管区会計監査局長または州会計監査局長の任命
271
(ア)管区または州の知事は管区または州の歳入、歳出を監査し、管区または州の議会に提出するために議会の代議員からであれ、代議員ではない者からであれ、以下の資格条件を満たす人物を管区会計監査局長または州会計監査局長として任命するために関係する管区または州の議会に提出し承認を得て、大統領に提出する。
(1)年齢が45歳以上の者。
(2)年齢制限の他の条件は第120条に掲げた国民議会の代議員になるための資格条件を満たすこと。
(3)第121条に掲げた国民議会の代議員として選挙される権利を持たない者の規定にも抵触しないこと。
(4)
(アア)管区または州レベル以上の会計関係の職務を5年以上勤務経験のある者。
または、県レベル以上の会計関係の職務を10年以上の勤務経験のある者。
(イイ)登録された会計士または免許がある民間の会計士として15年以上の勤務 経験のある者。
(5)国家や国民に対して忠誠心のある者。
(イ)大統領は管区会計監査局長または州会計監査局長として任命するために、管区または州の知事が関係する議会の承認を得て指名した人物を、管区または州の管区会計監査局長または州会計監査局長として任命する。

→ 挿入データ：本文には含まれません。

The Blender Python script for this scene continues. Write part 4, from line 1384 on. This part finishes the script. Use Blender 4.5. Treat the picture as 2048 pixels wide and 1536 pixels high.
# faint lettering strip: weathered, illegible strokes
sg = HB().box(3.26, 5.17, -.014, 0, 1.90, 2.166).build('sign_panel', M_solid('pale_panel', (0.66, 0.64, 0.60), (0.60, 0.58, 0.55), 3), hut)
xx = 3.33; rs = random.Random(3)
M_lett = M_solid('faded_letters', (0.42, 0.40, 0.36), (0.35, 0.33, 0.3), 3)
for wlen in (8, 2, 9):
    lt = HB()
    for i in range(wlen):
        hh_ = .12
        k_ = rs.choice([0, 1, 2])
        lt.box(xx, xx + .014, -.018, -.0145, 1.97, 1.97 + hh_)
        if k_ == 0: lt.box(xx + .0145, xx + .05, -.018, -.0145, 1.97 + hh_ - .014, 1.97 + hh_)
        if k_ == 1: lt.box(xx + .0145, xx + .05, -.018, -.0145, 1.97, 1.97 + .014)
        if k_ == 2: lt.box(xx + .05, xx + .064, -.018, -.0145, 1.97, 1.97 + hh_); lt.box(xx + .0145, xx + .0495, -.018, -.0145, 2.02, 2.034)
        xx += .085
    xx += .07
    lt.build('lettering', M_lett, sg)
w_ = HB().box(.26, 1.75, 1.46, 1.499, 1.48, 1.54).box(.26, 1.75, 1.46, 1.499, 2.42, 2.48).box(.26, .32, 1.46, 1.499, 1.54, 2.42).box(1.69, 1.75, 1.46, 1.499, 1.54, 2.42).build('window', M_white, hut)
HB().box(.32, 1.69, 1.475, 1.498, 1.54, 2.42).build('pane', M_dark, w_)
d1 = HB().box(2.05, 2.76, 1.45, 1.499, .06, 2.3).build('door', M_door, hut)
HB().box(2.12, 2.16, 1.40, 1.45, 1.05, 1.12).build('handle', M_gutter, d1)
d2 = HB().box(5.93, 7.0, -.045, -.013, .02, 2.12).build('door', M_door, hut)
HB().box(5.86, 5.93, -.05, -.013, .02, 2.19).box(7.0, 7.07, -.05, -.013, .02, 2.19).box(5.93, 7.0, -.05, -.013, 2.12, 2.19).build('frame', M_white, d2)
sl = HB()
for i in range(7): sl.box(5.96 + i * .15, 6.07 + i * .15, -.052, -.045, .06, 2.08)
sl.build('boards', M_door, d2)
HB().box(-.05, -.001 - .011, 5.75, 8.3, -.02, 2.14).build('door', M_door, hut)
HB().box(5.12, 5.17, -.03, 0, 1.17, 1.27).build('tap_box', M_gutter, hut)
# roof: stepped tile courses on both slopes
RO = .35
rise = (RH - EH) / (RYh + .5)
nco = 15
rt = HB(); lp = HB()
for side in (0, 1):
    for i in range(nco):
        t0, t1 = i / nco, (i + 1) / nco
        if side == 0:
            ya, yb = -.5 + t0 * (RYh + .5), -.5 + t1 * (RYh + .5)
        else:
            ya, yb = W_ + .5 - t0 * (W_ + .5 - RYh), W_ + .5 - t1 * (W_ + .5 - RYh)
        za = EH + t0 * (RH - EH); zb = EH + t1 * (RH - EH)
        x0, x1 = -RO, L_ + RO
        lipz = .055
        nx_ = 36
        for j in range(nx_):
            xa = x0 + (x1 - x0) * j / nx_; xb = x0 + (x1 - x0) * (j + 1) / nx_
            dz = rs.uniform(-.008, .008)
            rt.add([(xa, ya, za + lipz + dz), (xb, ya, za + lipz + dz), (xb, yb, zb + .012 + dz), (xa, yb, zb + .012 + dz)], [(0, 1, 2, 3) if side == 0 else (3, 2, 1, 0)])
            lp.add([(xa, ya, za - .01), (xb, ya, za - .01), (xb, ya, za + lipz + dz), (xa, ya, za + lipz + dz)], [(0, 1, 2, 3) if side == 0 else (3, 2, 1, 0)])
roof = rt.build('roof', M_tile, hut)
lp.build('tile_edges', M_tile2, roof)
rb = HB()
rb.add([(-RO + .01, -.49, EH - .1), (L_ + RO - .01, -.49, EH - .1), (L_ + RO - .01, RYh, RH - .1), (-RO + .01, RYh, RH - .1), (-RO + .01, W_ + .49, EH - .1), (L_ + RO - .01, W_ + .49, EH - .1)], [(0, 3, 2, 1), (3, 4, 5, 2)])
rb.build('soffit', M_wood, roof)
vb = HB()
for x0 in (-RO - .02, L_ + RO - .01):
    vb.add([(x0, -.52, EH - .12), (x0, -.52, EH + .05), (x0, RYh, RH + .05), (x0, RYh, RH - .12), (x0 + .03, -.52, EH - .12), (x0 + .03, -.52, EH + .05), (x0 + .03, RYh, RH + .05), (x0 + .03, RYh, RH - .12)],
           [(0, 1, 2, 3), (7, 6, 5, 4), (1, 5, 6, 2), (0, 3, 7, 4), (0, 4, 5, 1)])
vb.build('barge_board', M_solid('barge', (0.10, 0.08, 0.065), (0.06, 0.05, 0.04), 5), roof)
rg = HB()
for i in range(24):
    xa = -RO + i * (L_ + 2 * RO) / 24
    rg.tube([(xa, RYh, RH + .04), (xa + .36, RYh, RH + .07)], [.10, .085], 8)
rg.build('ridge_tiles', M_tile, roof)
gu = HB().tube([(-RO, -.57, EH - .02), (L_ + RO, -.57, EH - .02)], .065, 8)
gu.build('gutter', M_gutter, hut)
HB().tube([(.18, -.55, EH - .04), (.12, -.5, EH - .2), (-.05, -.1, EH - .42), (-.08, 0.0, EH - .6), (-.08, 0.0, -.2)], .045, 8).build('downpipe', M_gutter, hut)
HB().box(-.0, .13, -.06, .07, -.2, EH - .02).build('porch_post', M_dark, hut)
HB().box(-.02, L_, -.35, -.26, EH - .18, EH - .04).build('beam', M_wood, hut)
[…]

(ウ)管区会計監査局長または州会計監査局長になるための資格条件を明らかに満たしていないという十分な理由がなければ管区または州の議会は管区または州の知事が管区会計監査局長または州会計監査局長として名簿に記載した者を拒否することはできない。
(エ)管区または州の知事が管区会計監査局長または州会計監査局長として指名した者が関係する管区または州の議会で承認を得られない場合は、それに代わる者を名簿に記載して管区または州の議会に再提出することができる。
(オ)管区会計監査局長または州会計監査局長は、
(1)関係する管区または州の知事を通して、大統領に対して責任を負う。
(2)連邦国の会計監査局長に対して、また、関係する管区または州の知事に対して責任を負う。
管区会計監査局長または州会計監査局長を弾劾すること
272 管区会計監査局長または州会計監査局長を弾劾する場合は、管区または州の知事、大臣を弾劾することを定めた第263条の規定に従って行なうこと。

管区会計監査局長または州会計監査局長の任期、辞任、罷免、空席のポストを補充すること
273 辞任、罷免、空席のポストを補充すること、国家公務員の場合は退職したものとみなすこと、などに関して、管区または州の知事、または大臣のために規定した第264条(セ)の規定は管区会計監査局長または州会計監査局長にも効力が及ぶ。
274 管区会計監査局長または州会計監査局長の職務、職権、権利などは法律に定める。